▶ **Exercise inputs**:

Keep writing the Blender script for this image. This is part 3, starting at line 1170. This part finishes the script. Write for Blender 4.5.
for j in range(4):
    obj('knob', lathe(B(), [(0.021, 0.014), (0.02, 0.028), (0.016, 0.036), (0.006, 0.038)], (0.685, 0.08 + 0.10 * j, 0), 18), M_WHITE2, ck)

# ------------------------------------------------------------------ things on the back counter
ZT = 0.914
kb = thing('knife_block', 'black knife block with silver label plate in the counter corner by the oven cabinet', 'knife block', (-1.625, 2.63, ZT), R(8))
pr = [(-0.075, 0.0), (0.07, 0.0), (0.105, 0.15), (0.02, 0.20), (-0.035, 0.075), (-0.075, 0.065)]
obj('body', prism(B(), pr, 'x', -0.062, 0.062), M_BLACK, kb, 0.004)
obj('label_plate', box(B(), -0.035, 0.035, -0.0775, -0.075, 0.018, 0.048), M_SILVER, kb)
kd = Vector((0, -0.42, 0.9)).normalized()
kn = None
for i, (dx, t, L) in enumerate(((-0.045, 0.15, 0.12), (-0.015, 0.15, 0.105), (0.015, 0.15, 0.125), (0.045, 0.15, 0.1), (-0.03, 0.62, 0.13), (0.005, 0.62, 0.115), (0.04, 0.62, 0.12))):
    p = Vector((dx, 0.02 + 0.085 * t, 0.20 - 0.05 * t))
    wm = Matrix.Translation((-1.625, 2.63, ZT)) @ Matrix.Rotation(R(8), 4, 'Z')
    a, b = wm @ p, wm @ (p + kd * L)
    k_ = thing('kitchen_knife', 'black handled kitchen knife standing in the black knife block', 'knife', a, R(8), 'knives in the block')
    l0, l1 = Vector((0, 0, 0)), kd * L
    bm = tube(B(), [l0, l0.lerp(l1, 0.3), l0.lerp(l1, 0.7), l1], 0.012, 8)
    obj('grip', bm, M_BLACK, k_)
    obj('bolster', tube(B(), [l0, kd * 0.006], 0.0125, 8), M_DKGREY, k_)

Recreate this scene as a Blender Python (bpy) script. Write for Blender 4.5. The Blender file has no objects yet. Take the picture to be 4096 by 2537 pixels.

▶ **Instruction**: Give back exactly the material above from its opening line to the line bearing "18), M_WHITE2, ck)".

▶ **In response**:
Keep writing the Blender script for this image. This is part 3, starting at line 1170. This part finishes the script. Write for Blender 4.5.
for j in range(4):
    obj('knob', lathe(B(), [(0.021, 0.014), (0.02, 0.028), (0.016, 0.036), (0.006, 0.038)], (0.685, 0.08 + 0.10 * j, 0), 18), M_WHITE2, ck)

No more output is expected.